| PROBLEM DETAILS |
Write out the entries below exactly, starting at the first line and stopping after the line that contains "sc.camera = cam"; skip all pictures.

┄┄┄┄┄┄

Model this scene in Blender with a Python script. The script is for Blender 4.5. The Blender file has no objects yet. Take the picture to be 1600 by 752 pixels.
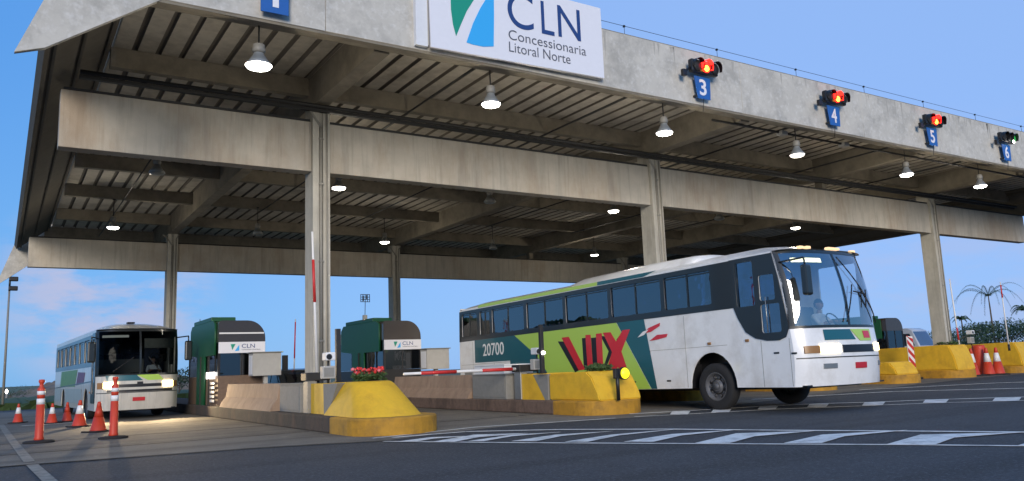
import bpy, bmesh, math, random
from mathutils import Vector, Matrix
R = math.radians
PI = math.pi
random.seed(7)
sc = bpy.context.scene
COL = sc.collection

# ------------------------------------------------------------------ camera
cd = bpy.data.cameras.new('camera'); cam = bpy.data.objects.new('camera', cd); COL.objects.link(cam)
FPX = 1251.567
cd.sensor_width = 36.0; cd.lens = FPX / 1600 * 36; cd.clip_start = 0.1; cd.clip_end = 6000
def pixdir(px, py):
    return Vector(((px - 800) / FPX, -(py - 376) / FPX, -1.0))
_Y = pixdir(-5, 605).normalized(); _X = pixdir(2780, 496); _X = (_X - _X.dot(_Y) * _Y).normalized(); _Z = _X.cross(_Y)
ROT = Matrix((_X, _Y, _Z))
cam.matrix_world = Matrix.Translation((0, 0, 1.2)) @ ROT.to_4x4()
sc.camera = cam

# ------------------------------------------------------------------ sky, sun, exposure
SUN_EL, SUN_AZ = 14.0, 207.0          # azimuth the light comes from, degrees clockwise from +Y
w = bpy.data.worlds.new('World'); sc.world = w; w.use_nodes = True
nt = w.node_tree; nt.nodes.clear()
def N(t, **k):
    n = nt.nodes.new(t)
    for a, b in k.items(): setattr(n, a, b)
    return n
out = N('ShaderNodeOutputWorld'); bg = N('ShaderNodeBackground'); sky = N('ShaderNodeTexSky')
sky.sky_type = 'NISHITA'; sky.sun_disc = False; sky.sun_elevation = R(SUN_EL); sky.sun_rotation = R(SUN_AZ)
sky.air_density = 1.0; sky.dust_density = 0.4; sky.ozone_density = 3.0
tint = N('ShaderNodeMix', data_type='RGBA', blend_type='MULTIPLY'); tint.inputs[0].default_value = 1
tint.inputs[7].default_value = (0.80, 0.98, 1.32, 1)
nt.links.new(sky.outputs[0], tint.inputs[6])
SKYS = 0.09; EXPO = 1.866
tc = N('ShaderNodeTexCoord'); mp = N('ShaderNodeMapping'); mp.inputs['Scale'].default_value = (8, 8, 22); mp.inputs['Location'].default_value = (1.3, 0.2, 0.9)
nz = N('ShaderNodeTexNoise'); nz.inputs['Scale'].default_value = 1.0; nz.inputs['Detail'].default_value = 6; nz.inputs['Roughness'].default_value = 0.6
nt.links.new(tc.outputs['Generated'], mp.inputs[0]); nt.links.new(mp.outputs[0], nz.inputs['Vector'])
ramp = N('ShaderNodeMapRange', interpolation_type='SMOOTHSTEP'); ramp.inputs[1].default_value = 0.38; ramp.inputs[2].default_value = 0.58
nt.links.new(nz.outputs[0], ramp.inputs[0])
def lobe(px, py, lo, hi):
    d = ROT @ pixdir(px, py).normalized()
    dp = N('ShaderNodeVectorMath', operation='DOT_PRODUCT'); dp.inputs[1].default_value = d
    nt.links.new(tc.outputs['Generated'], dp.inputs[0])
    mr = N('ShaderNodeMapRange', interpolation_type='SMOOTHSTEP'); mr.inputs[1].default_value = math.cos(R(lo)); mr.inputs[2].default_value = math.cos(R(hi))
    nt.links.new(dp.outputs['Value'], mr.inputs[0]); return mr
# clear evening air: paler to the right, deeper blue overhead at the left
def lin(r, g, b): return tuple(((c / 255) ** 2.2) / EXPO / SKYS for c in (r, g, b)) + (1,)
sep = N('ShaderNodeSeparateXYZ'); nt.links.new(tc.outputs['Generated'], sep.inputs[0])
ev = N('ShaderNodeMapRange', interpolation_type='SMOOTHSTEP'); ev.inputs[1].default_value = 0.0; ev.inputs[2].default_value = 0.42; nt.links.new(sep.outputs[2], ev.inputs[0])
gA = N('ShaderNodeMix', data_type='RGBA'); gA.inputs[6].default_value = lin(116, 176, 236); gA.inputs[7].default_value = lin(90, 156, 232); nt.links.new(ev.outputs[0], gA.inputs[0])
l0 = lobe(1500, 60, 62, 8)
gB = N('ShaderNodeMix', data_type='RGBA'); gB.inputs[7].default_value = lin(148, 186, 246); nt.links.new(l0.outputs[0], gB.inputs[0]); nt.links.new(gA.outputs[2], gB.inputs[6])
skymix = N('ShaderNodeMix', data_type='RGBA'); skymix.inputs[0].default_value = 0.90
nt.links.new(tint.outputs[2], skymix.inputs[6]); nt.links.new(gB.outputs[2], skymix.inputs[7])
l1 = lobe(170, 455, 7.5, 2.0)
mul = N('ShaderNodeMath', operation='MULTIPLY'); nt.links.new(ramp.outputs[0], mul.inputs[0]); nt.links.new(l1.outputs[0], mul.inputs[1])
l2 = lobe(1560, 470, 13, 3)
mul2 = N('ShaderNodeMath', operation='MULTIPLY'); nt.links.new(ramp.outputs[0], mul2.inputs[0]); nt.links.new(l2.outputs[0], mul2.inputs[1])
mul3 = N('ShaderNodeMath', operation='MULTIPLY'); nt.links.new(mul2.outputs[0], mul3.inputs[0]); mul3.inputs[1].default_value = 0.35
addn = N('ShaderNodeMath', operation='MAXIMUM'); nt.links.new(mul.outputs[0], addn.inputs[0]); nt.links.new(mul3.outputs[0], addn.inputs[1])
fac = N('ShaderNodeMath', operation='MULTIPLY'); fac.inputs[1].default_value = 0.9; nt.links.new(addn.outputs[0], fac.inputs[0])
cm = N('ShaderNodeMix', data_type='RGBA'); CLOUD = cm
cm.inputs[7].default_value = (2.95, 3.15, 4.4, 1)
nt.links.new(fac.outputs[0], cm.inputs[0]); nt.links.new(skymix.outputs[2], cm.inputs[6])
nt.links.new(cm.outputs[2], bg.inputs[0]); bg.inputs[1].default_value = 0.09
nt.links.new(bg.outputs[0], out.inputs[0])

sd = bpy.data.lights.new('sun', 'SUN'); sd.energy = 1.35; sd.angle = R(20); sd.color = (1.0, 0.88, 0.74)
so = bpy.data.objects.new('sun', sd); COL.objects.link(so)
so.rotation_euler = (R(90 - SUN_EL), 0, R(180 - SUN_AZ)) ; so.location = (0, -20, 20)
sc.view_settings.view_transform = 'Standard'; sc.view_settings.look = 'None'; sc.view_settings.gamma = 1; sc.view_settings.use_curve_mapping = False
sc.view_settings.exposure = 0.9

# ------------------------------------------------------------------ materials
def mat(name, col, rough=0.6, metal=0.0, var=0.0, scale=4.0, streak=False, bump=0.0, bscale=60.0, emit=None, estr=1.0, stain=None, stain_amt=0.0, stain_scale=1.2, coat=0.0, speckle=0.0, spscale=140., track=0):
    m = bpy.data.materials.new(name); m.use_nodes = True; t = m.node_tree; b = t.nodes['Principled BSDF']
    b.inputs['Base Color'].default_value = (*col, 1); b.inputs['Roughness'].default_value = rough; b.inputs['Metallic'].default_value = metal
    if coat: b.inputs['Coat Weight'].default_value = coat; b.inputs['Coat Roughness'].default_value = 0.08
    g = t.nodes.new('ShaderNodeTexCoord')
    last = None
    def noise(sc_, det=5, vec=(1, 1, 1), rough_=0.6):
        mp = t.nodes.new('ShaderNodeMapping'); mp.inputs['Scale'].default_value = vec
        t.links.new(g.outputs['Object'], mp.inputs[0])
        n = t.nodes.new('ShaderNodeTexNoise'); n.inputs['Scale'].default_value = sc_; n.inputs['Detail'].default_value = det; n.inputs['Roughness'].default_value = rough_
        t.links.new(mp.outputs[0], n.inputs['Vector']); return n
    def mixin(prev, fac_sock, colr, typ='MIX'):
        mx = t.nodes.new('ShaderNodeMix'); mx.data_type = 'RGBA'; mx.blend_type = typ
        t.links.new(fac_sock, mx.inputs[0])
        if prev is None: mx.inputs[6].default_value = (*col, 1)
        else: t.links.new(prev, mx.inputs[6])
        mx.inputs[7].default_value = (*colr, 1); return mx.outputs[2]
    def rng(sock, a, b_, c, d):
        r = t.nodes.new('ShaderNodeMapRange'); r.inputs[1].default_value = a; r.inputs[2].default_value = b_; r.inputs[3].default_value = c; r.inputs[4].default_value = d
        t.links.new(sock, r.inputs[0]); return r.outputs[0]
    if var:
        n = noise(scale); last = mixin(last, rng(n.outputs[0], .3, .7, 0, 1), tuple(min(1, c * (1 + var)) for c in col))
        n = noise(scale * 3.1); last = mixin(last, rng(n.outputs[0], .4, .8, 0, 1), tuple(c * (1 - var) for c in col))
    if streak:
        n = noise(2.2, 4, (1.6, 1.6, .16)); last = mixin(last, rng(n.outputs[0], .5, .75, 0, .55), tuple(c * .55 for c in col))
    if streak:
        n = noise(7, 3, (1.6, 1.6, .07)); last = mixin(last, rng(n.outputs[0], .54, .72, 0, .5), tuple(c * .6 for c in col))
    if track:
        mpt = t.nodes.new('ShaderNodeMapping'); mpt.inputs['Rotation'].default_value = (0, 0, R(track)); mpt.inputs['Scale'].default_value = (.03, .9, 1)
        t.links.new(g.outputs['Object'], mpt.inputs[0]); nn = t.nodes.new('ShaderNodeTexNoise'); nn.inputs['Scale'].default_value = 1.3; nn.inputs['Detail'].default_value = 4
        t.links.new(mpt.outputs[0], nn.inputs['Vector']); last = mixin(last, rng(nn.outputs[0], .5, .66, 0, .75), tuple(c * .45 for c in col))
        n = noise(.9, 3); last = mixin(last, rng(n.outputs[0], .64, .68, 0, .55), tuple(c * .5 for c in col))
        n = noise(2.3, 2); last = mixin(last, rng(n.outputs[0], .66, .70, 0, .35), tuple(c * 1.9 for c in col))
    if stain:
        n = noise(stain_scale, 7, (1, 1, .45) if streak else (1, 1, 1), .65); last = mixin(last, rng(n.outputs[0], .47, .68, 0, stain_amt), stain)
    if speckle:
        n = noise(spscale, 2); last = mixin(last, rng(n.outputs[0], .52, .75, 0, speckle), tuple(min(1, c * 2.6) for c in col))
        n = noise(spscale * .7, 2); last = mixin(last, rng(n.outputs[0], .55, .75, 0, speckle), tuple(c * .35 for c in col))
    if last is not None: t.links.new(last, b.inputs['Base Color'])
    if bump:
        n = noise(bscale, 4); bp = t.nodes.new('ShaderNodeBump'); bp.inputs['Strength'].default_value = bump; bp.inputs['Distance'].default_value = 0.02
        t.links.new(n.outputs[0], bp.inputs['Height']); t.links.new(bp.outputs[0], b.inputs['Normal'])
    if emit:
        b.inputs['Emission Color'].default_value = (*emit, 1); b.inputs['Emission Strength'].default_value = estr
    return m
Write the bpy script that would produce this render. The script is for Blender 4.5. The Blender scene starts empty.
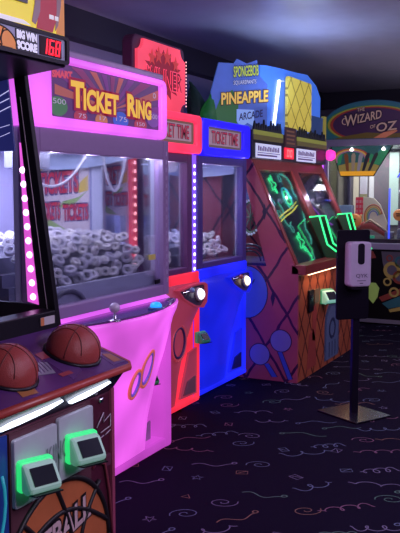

┄┄┄┄┄┄

| SOLUTION FOR THIS PROBLEM |
Model this scene in Blender with a Python script. The script is for Blender 4.5. The Blender file has no objects yet. Take the picture to be 1600 by 752 pixels.
import bpy, bmesh, math, random
from mathutils import Vector, Matrix
R = math.radians
PI = math.pi
random.seed(7)
sc = bpy.context.scene
COL = sc.collection

# ------------------------------------------------------------------ camera
cd = bpy.data.cameras.new('camera'); cam = bpy.data.objects.new('camera', cd); COL.objects.link(cam)
FPX = 1251.567
cd.sensor_width = 36.0; cd.lens = FPX / 1600 * 36; cd.clip_start = 0.1; cd.clip_end = 6000
def pixdir(px, py):
    return Vector(((px - 800) / FPX, -(py - 376) / FPX, -1.0))
_Y = pixdir(-5, 605).normalized(); _X = pixdir(2780, 496); _X = (_X - _X.dot(_Y) * _Y).normalized(); _Z = _X.cross(_Y)
ROT = Matrix((_X, _Y, _Z))
cam.matrix_world = Matrix.Translation((0, 0, 1.2)) @ ROT.to_4x4()
sc.camera = cam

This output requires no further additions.